---------- Entries supplied ----------

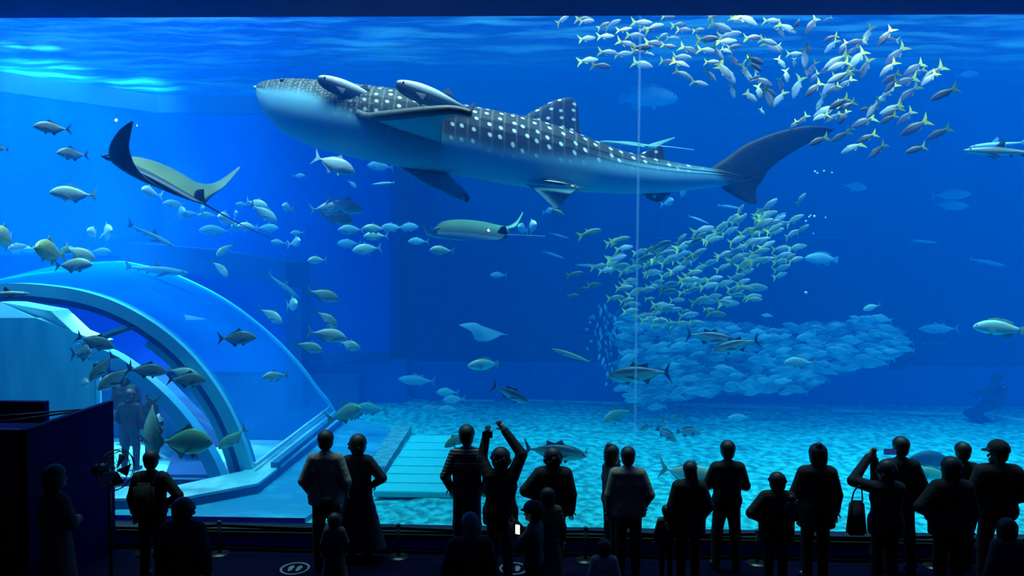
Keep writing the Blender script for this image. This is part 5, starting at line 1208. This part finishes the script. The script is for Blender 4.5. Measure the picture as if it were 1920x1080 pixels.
# ------------------------------------------------------------------ hall furniture: partition, fan, barriers, floor stickers
zt_ = P(213, 750, 9.95).z; xa = P(52, 900, 8.3).x; xb = P(214, 850, 9.9).x
part = empty('partition', (xa, 8.3, 0)); tag(part, 'dark blue partition box standing against the window at the left', 'partition')
def pc(o): o.parent = part; o.matrix_parent_inverse = Matrix.Translation(-part.location); return o
z2 = P(52, 806, 8.3).z
m_part = noise_mat('partition_panel', (.001, .0015, .05), (.0015, .002, .07), 3, .7, spec=.05)
pc(prism('side_panel', [(xa, 8.3, 0), (xb, 9.9, 0), (xb - .08, 9.9, 0), (xa - .08, 8.3, 0)], [(xa, 8.3, z2), (xb, 9.9, zt_), (xb - .08, 9.9, zt_), (xa - .08, 8.3, z2)], m_part))
pc(box('front_panel', (-9.5, 8.3, 0), (xa, 8.36, z2), m_black)); pc(box('top_panel', (-9.5, 8.36, z2 - .3), (xa - .02, 9.8, z2 - .25), m_part))
za = P(92, 751, 9.85).z; pc(box('rear_panel', (-9.5, 9.75, 0), (P(92, 760, 9.85).x, 9.85, za), m_part))
for (p_, q_) in [((-20, 782), (152, 768)), ((-20, 794), (150, 771))]:
    pc(tube('rail', [P(*p_, 8.6), P(*q_, 9.5)], .012, m_black))
# pedestal fan
fx = P(212, 880, 8.6); fan = empty('pedestal_fan', (fx.x - .05, fx.y, 0)); tag(fan, 'black pedestal fan turned edge-on at the end of the partition', 'fan')
hz = fx.z; FR = P(212, 842, 8.6).z - hz
def fc(o): return o
tube('base', [Vector((0, 0, 0)), Vector((0, 0, .03)), Vector((0, 0, .05))], [.21, .2, .04], m_dev, fan, 20)
tube('pole', [Vector((0, 0, .04)), Vector((0, 0, .8)), Vector((0, 0, hz - .08))], [.022, .02, .018], m_dev, fan, 8)
tube('motor', [Vector((-.20, 0, hz)), Vector((-.17, 0, hz)), Vector((-.02, 0, hz)), Vector((.0, 0, hz))], [.03, .07, .075, .05], m_dev, fan, 14)
axd = Vector((.93, -.36, 0)); up = Vector((0, 0, 1)); sdv = axd.cross(up)
for (off, rr) in ((.03, .92), (.075, 1.0), (.12, .92)):
    ring = [Vector((.03, 0, hz)) + axd * off + (up * math.cos(t) + sdv * math.sin(t)) * FR * rr for t in [k * 2 * math.pi / 32 for k in range(33)]]
    tube('guard_ring', ring, .006, m_dev, fan, 5, up=axd)
for k in range(24):
    t = k * 2 * math.pi / 24; rad = up * math.cos(t) + sdv * math.sin(t); c0 = Vector((.03, 0, hz))
    tube('guard_wire', smooth_path([c0 + axd * -.0 + rad * .03, c0 + axd * .02 + rad * FR * .7, c0 + axd * .075 + rad * FR, c0 + axd * .13 + rad * FR * .7, c0 + axd * .15 + rad * .03], 10), .0022, m_dev, fan, 4)
for k in range(5):
    t = k * math.pi * 2 / 5 + .3; rad = up * math.cos(t) + sdv * math.sin(t); tn = up * math.cos(t + .8) + sdv * math.sin(t + .8); c0 = Vector((.03, 0, hz)) + axd * .07
    mesh('blade', [c0 + rad * .02, c0 + rad * FR * .8 - axd * .02, c0 + tn * FR * .8 + axd * .03, c0 + tn * .02 + axd * .01, c0 + rad * .02 + axd * .006, c0 + rad * FR * .8 - axd * .014, c0 + tn * FR * .8 + axd * .036, c0 + tn * .02 + axd * .016], [(0,1,2,3),(7,6,5,4),(0,4,5,1),(1,5,6,2),(2,6,7,3),(3,7,4,0)], m_dev, fan, False)
# belt barrier posts with two belts
posts = [262, 405, 745, 1098, 1420, 1750, 2010]
tops = []
for k, px in enumerate(posts):
    p = PZ(px, 1046 + (px - 405) * .012, 0); p.y = min(p.y, 9.35) if False else p.y
    lbs = ['hidden behind the backpack man', 'right of the close wavy-haired visitor', 'right of the long flared dress', 'left of the leaning couple', 'under the woman carrying the baby', 'between the tall man and the waist bag', 'beyond the right edge']
    o = empty('barrier_post', (p.x, 9.78, 0)); tag(o, 'low black barrier post ' + lbs[k], 'barrier post', 'barrier posts along the window')
    tube('base', [Vector((0, 0, 0)), Vector((0, 0, .015)), Vector((0, 0, .03))], [.14, .135, .03], m_dev, o, 18)
    tube('pole', [Vector((0, 0, .02)), Vector((0, 0, .44))], .024, m_dev, o, 10)
    tube('cap', [Vector((0, 0, .43)), Vector((0, 0, .45)), Vector((0, 0, .47))], [.034, .036, .02], m_dev, o, 10)
    tops.append(Vector((p.x, 9.78, .40)))
for k, (a, b) in enumerate(zip(tops[:-1], tops[1:])):
    o = empty('barrier_belt', a); tag(o, 'pair of dark belts strung from the post ' + lbs[k], 'barrier belt')
    for dz, nm in ((0, 'upper_belt'), (-.31, 'lower_belt')):
        strip_bar(nm, [q - a + Vector((0, 0, dz)) for q in smooth_path([a, (a + b) / 2 + Vector((0, 0, -.03)), b], 10)], (0, 0, 1), .04, .004, m_black, o)
# round floor stickers with two footprints
m_stk = noise_mat('sticker_white', (.10, .12, .14), (.16, .18, .2), 20, .7)
for (px, py, lb) in [(553, 1066, 'round pale floor sticker left of the cream sweater man'), (963, 1066, 'round pale floor sticker between the photographer and the speckled top')]:
    c = PZ(px, py, .003); o = empty('floor_sticker', c); tag(o, lb, 'floor sticker')
    bm = bmesh.new(); r1, r2 = .19, .16; n_ = 36; va_ = [];
    for rr in (r1, r2):
        for zz in (.0, .004): va_.append([bm.verts.new((rr * math.cos(t * 2 * math.pi / n_), rr * math.sin(t * 2 * math.pi / n_), zz)) for t in range(n_)])
    for t in range(n_):
        u = (t + 1) % n_
        for A_, B_ in ((0, 1), (1, 3), (3, 2), (2, 0)): bm.faces.new((va_[A_][t], va_[A_][u], va_[B_][u], va_[B_][t]))
    from_bm('ring', bm, m_stk, o)
    for sd in (-1, 1):
        tube('footprint', [Vector((sd * .05, -.09, .002)), Vector((sd * .05, -.05, .002)), Vector((sd * .055, .04, .002)), Vector((sd * .052, .09, .002))], [.012, .03, .04, .015], m_stk, o, 8, .05)
print('verts', sum(len(m.vertices) for m in bpy.data.meshes), 'polys', sum(len(m.polygons) for m in bpy.data.meshes))
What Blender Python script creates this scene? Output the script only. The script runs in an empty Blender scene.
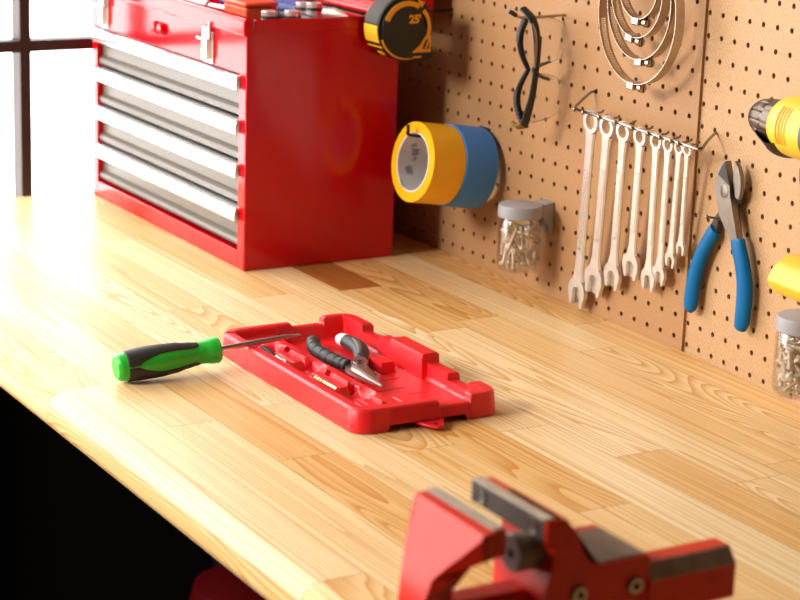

----------

Exercise prompt:
Leave out the pictures and give the rest of the records again exactly.

Result:
Keep writing the Blender script for this image. This is part 5, starting at line 1208. This part finishes the script. The script is for Blender 4.5. Measure the picture as if it were 1920x1080 pixels.
# ------------------------------------------------------------------ hall furniture: partition, fan, barriers, floor stickers
zt_ = P(213, 750, 9.95).z; xa = P(52, 900, 8.3).x; xb = P(214, 850, 9.9).x
part = empty('partition', (xa, 8.3, 0)); tag(part, 'dark blue partition box standing against the window at the left', 'partition')
def pc(o): o.parent = part; o.matrix_parent_inverse = Matrix.Translation(-part.location); return o
z2 = P(52, 806, 8.3).z
m_part = noise_mat('partition_panel', (.001, .0015, .05), (.0015, .002, .07), 3, .7, spec=.05)
pc(prism('side_panel', [(xa, 8.3, 0), (xb, 9.9, 0), (xb - .08, 9.9, 0), (xa - .08, 8.3, 0)], [(xa, 8.3, z2), (xb, 9.9, zt_), (xb - .08, 9.9, zt_), (xa - .08, 8.3, z2)], m_part))
pc(box('front_panel', (-9.5, 8.3, 0), (xa, 8.36, z2), m_black)); pc(box('top_panel', (-9.5, 8.36, z2 - .3), (xa - .02, 9.8, z2 - .25), m_part))
za = P(92, 751, 9.85).z; pc(box('rear_panel', (-9.5, 9.75, 0), (P(92, 760, 9.85).x, 9.85, za), m_part))
for (p_, q_) in [((-20, 782), (152, 768)), ((-20, 794), (150, 771))]:
    pc(tube('rail', [P(*p_, 8.6), P(*q_, 9.5)], .012, m_black))
# pedestal fan
fx = P(212, 880, 8.6); fan = empty('pedestal_fan', (fx.x - .05, fx.y, 0)); tag(fan, 'black pedestal fan turned edge-on at the end of the partition', 'fan')
hz = fx.z; FR = P(212, 842, 8.6).z - hz
def fc(o): return o
tube('base', [Vector((0, 0, 0)), Vector((0, 0, .03)), Vector((0, 0, .05))], [.21, .2, .04], m_dev, fan, 20)
tube('pole', [Vector((0, 0, .04)), Vector((0, 0, .8)), Vector((0, 0, hz - .08))], [.022, .02, .018], m_dev, fan, 8)
tube('motor', [Vector((-.20, 0, hz)), Vector((-.17, 0, hz)), Vector((-.02, 0, hz)), Vector((.0, 0, hz))], [.03, .07, .075, .05], m_dev, fan, 14)
axd = Vector((.93, -.36, 0)); up = Vector((0, 0, 1)); sdv = axd.cross(up)
for (off, rr) in ((.03, .92), (.075, 1.0), (.12, .92)):
    ring = [Vector((.03, 0, hz)) + axd * off + (up * math.cos(t) + sdv * math.sin(t)) * FR * rr for t in [k * 2 * math.pi / 32 for k in range(33)]]
    tube('guard_ring', ring, .006, m_dev, fan, 5, up=axd)
for k in range(24):
    t = k * 2 * math.pi / 24; rad = up * math.cos(t) + sdv * math.sin(t); c0 = Vector((.03, 0, hz))
    tube('guard_wire', smooth_path([c0 + axd * -.0 + rad * .03, c0 + axd * .02 + rad * FR * .7, c0 + axd * .075 + rad * FR, c0 + axd * .13 + rad * FR * .7, c0 + axd * .15 + rad * .03], 10), .0022, m_dev, fan, 4)
for k in range(5):
    t = k * math.pi * 2 / 5 + .3; rad = up * math.cos(t) + sdv * math.sin(t); tn = up * math.cos(t + .8) + sdv * math.sin(t + .8); c0 = Vector((.03, 0, hz)) + axd * .07
    mesh('blade', [c0 + rad * .02, c0 + rad * FR * .8 - axd * .02, c0 + tn * FR * .8 + axd * .03, c0 + tn * .02 + axd * .01, c0 + rad * .02 + axd * .006, c0 + rad * FR * .8 - axd * .014, c0 + tn * FR * .8 + axd * .036, c0 + tn * .02 + axd * .016], [(0,1,2,3),(7,6,5,4),(0,4,5,1),(1,5,6,2),(2,6,7,3),(3,7,4,0)], m_dev, fan, False)
# belt barrier posts with two belts
posts = [262, 405, 745, 1098, 1420, 1750, 2010]
tops = []
for k, px in enumerate(posts):
    p = PZ(px, 1046 + (px - 405) * .012, 0); p.y = min(p.y, 9.35) if False else p.y
    lbs = ['hidden behind the backpack man', 'right of the close wavy-haired visitor', 'right of the long flared dress', 'left of the leaning couple', 'under the woman carrying the baby', 'between the tall man and the waist bag', 'beyond the right edge']
    o = empty('barrier_post', (p.x, 9.78, 0)); tag(o, 'low black barrier post ' + lbs[k], 'barrier post', 'barrier posts along the window')
    tube('base', [Vector((0, 0, 0)), Vector((0, 0, .015)), Vector((0, 0, .03))], [.14, .135, .03], m_dev, o, 18)
    tube('pole', [Vector((0, 0, .02)), Vector((0, 0, .44))], .024, m_dev, o, 10)
    tube('cap', [Vector((0, 0, .43)), Vector((0, 0, .45)), Vector((0, 0, .47))], [.034, .036, .02], m_dev, o, 10)
    tops.append(Vector((p.x, 9.78, .40)))
for k, (a, b) in enumerate(zip(tops[:-1], tops[1:])):
    o = empty('barrier_belt', a); tag(o, 'pair of dark belts strung from the post ' + lbs[k], 'barrier belt')
    for dz, nm in ((0, 'upper_belt'), (-.31, 'lower_belt')):
        strip_bar(nm, [q - a + Vector((0, 0, dz)) for q in smooth_path([a, (a + b) / 2 + Vector((0, 0, -.03)), b], 10)], (0, 0, 1), .04, .004, m_black, o)
# round floor stickers with two footprints
m_stk = noise_mat('sticker_white', (.10, .12, .14), (.16, .18, .2), 20, .7)
for (px, py, lb) in [(553, 1066, 'round pale floor sticker left of the cream sweater man'), (963, 1066, 'round pale floor sticker between the photographer and the speckled top')]:
    c = PZ(px, py, .003); o = empty('floor_sticker', c); tag(o, lb, 'floor sticker')
    bm = bmesh.new(); r1, r2 = .19, .16; n_ = 36; va_ = [];
    for rr in (r1, r2):
        for zz in (.0, .004): va_.append([bm.verts.new((rr * math.cos(t * 2 * math.pi / n_), rr * math.sin(t * 2 * math.pi / n_), zz)) for t in range(n_)])
    for t in range(n_):
        u = (t + 1) % n_
        for A_, B_ in ((0, 1), (1, 3), (3, 2), (2, 0)): bm.faces.new((va_[A_][t], va_[A_][u], va_[B_][u], va_[B_][t]))
    from_bm('ring', bm, m_stk, o)
    for sd in (-1, 1):
        tube('footprint', [Vector((sd * .05, -.09, .002)), Vector((sd * .05, -.05, .002)), Vector((sd * .055, .04, .002)), Vector((sd * .052, .09, .002))], [.012, .03, .04, .015], m_stk, o, 8, .05)
print('verts', sum(len(m.vertices) for m in bpy.data.meshes), 'polys', sum(len(m.polygons) for m in bpy.data.meshes))
What Blender Python script creates this scene? Output the script only. The script runs in an empty Blender scene.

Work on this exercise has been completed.